## Given instruction
It is required that the lines from the top of the listing through the line with "tag(link('binding_strap', bm, M_rub), 'black" be reproduced exactly, excluding pictures.

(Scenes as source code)

--- BEGIN ---

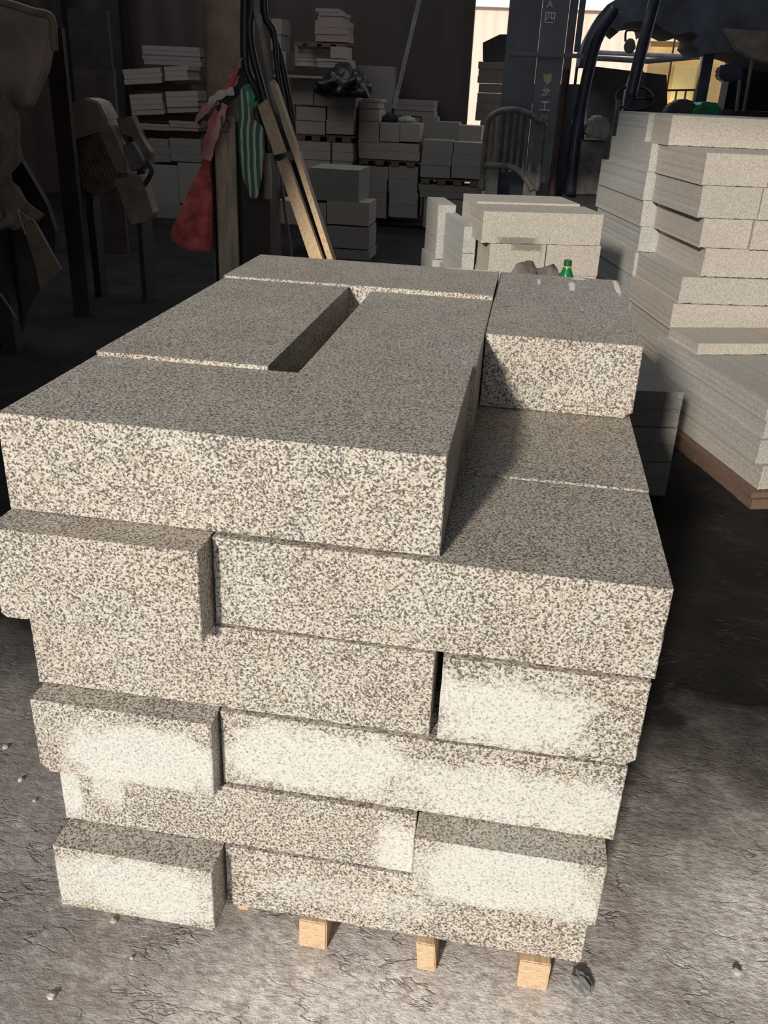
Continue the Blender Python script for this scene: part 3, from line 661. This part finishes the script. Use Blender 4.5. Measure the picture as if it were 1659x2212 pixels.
# leaning timbers
def lean(u0, v0, Y0, u1, v1, Y1, w, t, mat, label, nm='leaning_timber'):
    a, c = P(u0, v0, Y0), P(u1, v1, Y1); d = (c - a); 
    c2 = a + d * (a.z / -d.z) if d.z < 0 else c          # down to the floor
    d = (c2 - a); L = d.length; d.normalize(); s_ = d.cross(Vector((0, 1, 0))).normalized(); f_ = d.cross(s_).normalized()
    bm = bmesh.new(); vv = []
    for q in (a, c2):
        for sa, fa in ((-1, -1), (1, -1), (1, 1), (-1, 1)): vv.append(bm.verts.new(q + s_ * (w / 2 * sa) + f_ * (t / 2 * fa)))
    for f in ((3, 2, 1, 0), (4, 5, 6, 7), (0, 1, 5, 4), (1, 2, 6, 5), (2, 3, 7, 6), (3, 0, 4, 7)): bm.faces.new([vv[i] for i in f])
    return tag(link(nm, bm, mat), label, 'timber')
M_tim = wood('tan_timber', (.52, .38, .24), (10, 10, 1))
lean(569, 225, 4.35, 686, 562, 3.35, .072, .03, M_tim, 'wide tan leaning timber nearer the column, bound to the other by the hose loop')
lean(592, 180, 4.38, 717, 562, 3.38, .032, .05, M_tim, 'narrow tan leaning timber right of its wider neighbour, reaching higher')
lean(598, 255, 4.40, 704, 562, 3.44, .05, .02, M_dark, 'dark strip leaning between the two tan timbers', 'leaning_dark_strip')  # plain dark strip filling the gap between the timbers
lean(603, 360, 5.0, 628, 545, 4.7, .02, .015, plain('thin_bar', (.10, .085, .08), .6), 'thin dark bar leaning right of the column foot', 'leaning_bar')
q1 = P(622, 338, 4.0)
bm = bmesh.new(); bmesh.ops.create_cone(bm, cap_ends=True, segments=24, radius1=.085, radius2=.085, depth=.05, matrix=Matrix.Translation(q1) @ Matrix.Rotation(math.radians(-16), 4, 'Y') @ Matrix.Diagonal((1, .7, 1, 1)))
tag(link('binding_strap', bm, M_rub), 'black strap binding the leaning timbers together', 'strap')

# ================================================================ LEFT SIDE MACHINERY
M_rust = plain('rusty_plate', (.31, .235, .185), .8, var=.4, scale=2.5); M_rag = plain('dirty_tarp', (.17, .135, .105), .95, var=.45, scale=6)
hp = empty('hopper', P(50, 300, 4.2), 'rusty brown sheet-metal hopper at the upper left edge', 'hopper')
part('hopper_body', pxprism([(-60, 0), (40, 20), (106, 38), (108, 80), (95, 150), (62, 228), (40, 236), (-60, 220)], 4.2, .09, bev=.01), M_rust, hp)
part('rim', tube([P(-60, -8, 4.17), P(20, 8, 4.17), (P(70, 24, 4.17)), P(104, 32, 4.17), P(114, 50, 4.17), P(118, 110, 4.17)], .022), plain('rim_metal', (.20, .16, .11), .6), hp, True)
part('support_leg', box(P(-40, 300, 4.5).x, P(-10, 300, 4.5).x, 4.4, 4.5, 0, P(0, 230, 4.4).z), M_dark, hp)
tp = empty('tarp', P(30, 480, 3.9), 'crumpled dirty tarpaulin hanging below the hopper at the left edge', 'tarp')
bm = bmesh.new(); NX, NZ = 14, 20; gr = []
def tarp_edge(t): # right edge (u) for v going 190..495
    pts = [(190, 15), (240, 22), (300, 42), (340, 45), (380, 30), (430, 62), (470, 92), (496, 50)]
    v = 190 + 306 * t
    for (a, ua), (b_, ub) in zip(pts, pts[1:]):
        if v <= b_: return v, ua + (ub - ua) * (v - a) / (b_ - a)
    return v, 50
for j in range(NZ + 1):
    v, ur = tarp_edge(j / NZ); row = []
    for i in range(NX + 1):
        u = -70 + (ur + 70) * i / NX; q = P(u, v, 3.9); q.y += .10 * mnoise.noise(Vector((i * .5, j * .35, 2))) + .04 * math.sin(i * 1.4 + j * .3); row.append(bm.verts.new(q))
    gr.append(row)
for j in range(NZ):
    for i in range(NX): bm.faces.new((gr[j][i], gr[j][i + 1], gr[j + 1][i + 1], gr[j + 1][i]))
ex = bmesh.ops.extrude_face_region(bm, geom=bm.faces[:]); bmesh.ops.translate(bm, verts=[e for e in ex['geom'] if isinstance(e, bmesh.types.BMVert)], vec=(0, .02, 0))
part('tarp_sheet', bm, M_rag, tp, True)
cf = empty('cardboard_flap', P(85, 600, 3.88), 'stiff triangular brown cardboard flap with pale edges hanging at the left', 'cardboard')
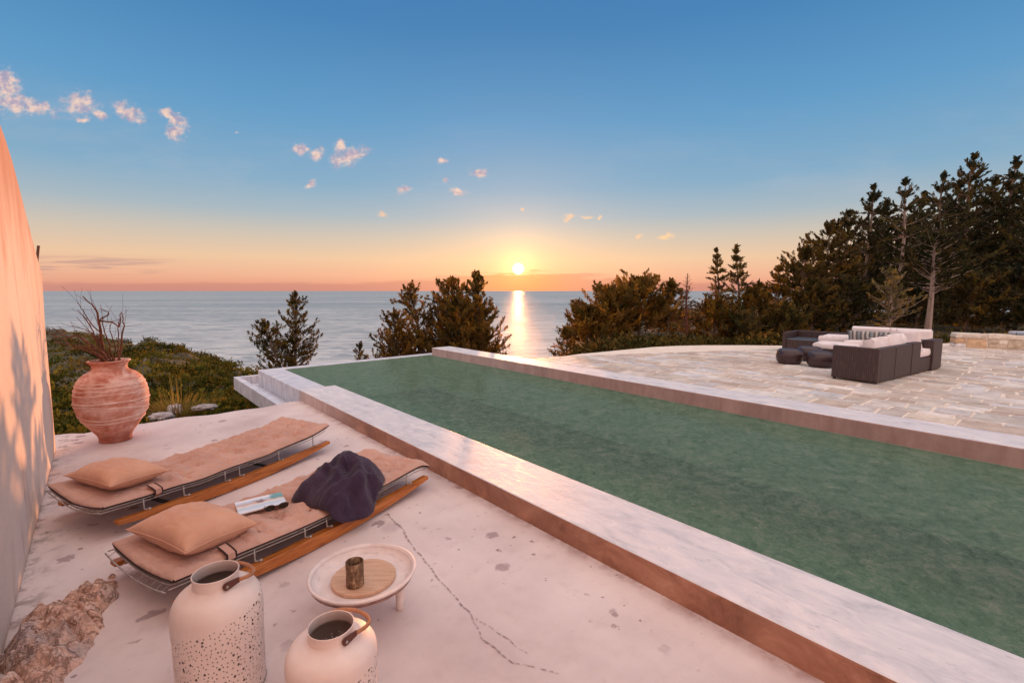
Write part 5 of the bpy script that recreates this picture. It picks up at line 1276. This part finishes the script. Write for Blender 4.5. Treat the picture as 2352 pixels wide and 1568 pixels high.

--- END ---

## Expected output
Continue the Blender Python script for this scene: part 3, from line 661. This part finishes the script. Use Blender 4.5. Measure the picture as if it were 1659x2212 pixels.
# leaning timbers
def lean(u0, v0, Y0, u1, v1, Y1, w, t, mat, label, nm='leaning_timber'):
    a, c = P(u0, v0, Y0), P(u1, v1, Y1); d = (c - a); 
    c2 = a + d * (a.z / -d.z) if d.z < 0 else c          # down to the floor
    d = (c2 - a); L = d.length; d.normalize(); s_ = d.cross(Vector((0, 1, 0))).normalized(); f_ = d.cross(s_).normalized()
    bm = bmesh.new(); vv = []
    for q in (a, c2):
        for sa, fa in ((-1, -1), (1, -1), (1, 1), (-1, 1)): vv.append(bm.verts.new(q + s_ * (w / 2 * sa) + f_ * (t / 2 * fa)))
    for f in ((3, 2, 1, 0), (4, 5, 6, 7), (0, 1, 5, 4), (1, 2, 6, 5), (2, 3, 7, 6), (3, 0, 4, 7)): bm.faces.new([vv[i] for i in f])
    return tag(link(nm, bm, mat), label, 'timber')
M_tim = wood('tan_timber', (.52, .38, .24), (10, 10, 1))
lean(569, 225, 4.35, 686, 562, 3.35, .072, .03, M_tim, 'wide tan leaning timber nearer the column, bound to the other by the hose loop')
lean(592, 180, 4.38, 717, 562, 3.38, .032, .05, M_tim, 'narrow tan leaning timber right of its wider neighbour, reaching higher')
lean(598, 255, 4.40, 704, 562, 3.44, .05, .02, M_dark, 'dark strip leaning between the two tan timbers', 'leaning_dark_strip')  # plain dark strip filling the gap between the timbers
lean(603, 360, 5.0, 628, 545, 4.7, .02, .015, plain('thin_bar', (.10, .085, .08), .6), 'thin dark bar leaning right of the column foot', 'leaning_bar')
q1 = P(622, 338, 4.0)
bm = bmesh.new(); bmesh.ops.create_cone(bm, cap_ends=True, segments=24, radius1=.085, radius2=.085, depth=.05, matrix=Matrix.Translation(q1) @ Matrix.Rotation(math.radians(-16), 4, 'Y') @ Matrix.Diagonal((1, .7, 1, 1)))
tag(link('binding_strap', bm, M_rub), 'black strap binding the leaning timbers together', 'strap')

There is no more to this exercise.